Print every line of the listing exactly, please.

> **Collected material**:
________________________

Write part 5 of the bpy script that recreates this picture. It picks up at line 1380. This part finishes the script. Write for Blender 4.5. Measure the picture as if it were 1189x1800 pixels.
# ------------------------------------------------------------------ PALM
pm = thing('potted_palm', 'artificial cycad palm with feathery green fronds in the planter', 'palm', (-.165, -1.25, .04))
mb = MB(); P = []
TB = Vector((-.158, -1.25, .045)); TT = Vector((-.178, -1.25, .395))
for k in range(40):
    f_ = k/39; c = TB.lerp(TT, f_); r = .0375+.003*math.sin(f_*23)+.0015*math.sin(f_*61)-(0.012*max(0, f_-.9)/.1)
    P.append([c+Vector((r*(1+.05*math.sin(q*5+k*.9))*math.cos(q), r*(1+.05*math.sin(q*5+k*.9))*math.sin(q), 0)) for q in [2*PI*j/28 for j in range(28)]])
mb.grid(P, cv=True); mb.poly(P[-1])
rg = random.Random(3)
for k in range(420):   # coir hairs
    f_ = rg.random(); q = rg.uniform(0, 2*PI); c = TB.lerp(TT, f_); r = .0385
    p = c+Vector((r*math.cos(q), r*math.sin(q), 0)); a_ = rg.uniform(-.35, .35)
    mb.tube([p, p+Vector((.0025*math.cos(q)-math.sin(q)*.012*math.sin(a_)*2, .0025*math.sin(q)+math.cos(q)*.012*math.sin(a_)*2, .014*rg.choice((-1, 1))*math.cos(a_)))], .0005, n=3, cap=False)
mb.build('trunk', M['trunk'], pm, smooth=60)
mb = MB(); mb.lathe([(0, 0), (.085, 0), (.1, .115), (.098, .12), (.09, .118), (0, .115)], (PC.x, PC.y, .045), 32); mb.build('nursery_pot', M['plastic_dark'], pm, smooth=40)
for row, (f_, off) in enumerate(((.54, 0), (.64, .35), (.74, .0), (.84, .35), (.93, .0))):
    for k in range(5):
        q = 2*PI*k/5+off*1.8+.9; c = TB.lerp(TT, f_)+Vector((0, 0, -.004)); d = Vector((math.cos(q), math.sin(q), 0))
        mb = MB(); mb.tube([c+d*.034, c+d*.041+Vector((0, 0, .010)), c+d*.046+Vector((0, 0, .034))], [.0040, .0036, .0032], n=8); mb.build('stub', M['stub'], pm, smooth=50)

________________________

> **Solution to this task**:
Write part 5 of the bpy script that recreates this picture. It picks up at line 1380. This part finishes the script. Write for Blender 4.5. Measure the picture as if it were 1189x1800 pixels.
# ------------------------------------------------------------------ PALM
pm = thing('potted_palm', 'artificial cycad palm with feathery green fronds in the planter', 'palm', (-.165, -1.25, .04))
mb = MB(); P = []
TB = Vector((-.158, -1.25, .045)); TT = Vector((-.178, -1.25, .395))
for k in range(40):
    f_ = k/39; c = TB.lerp(TT, f_); r = .0375+.003*math.sin(f_*23)+.0015*math.sin(f_*61)-(0.012*max(0, f_-.9)/.1)
    P.append([c+Vector((r*(1+.05*math.sin(q*5+k*.9))*math.cos(q), r*(1+.05*math.sin(q*5+k*.9))*math.sin(q), 0)) for q in [2*PI*j/28 for j in range(28)]])
mb.grid(P, cv=True); mb.poly(P[-1])
rg = random.Random(3)
for k in range(420):   # coir hairs
    f_ = rg.random(); q = rg.uniform(0, 2*PI); c = TB.lerp(TT, f_); r = .0385
    p = c+Vector((r*math.cos(q), r*math.sin(q), 0)); a_ = rg.uniform(-.35, .35)
    mb.tube([p, p+Vector((.0025*math.cos(q)-math.sin(q)*.012*math.sin(a_)*2, .0025*math.sin(q)+math.cos(q)*.012*math.sin(a_)*2, .014*rg.choice((-1, 1))*math.cos(a_)))], .0005, n=3, cap=False)
mb.build('trunk', M['trunk'], pm, smooth=60)
mb = MB(); mb.lathe([(0, 0), (.085, 0), (.1, .115), (.098, .12), (.09, .118), (0, .115)], (PC.x, PC.y, .045), 32); mb.build('nursery_pot', M['plastic_dark'], pm, smooth=40)
for row, (f_, off) in enumerate(((.54, 0), (.64, .35), (.74, .0), (.84, .35), (.93, .0))):
    for k in range(5):
        q = 2*PI*k/5+off*1.8+.9; c = TB.lerp(TT, f_)+Vector((0, 0, -.004)); d = Vector((math.cos(q), math.sin(q), 0))
        mb = MB(); mb.tube([c+d*.034, c+d*.041+Vector((0, 0, .010)), c+d*.046+Vector((0, 0, .034))], [.0040, .0036, .0032], n=8); mb.build('stub', M['stub'], pm, smooth=50)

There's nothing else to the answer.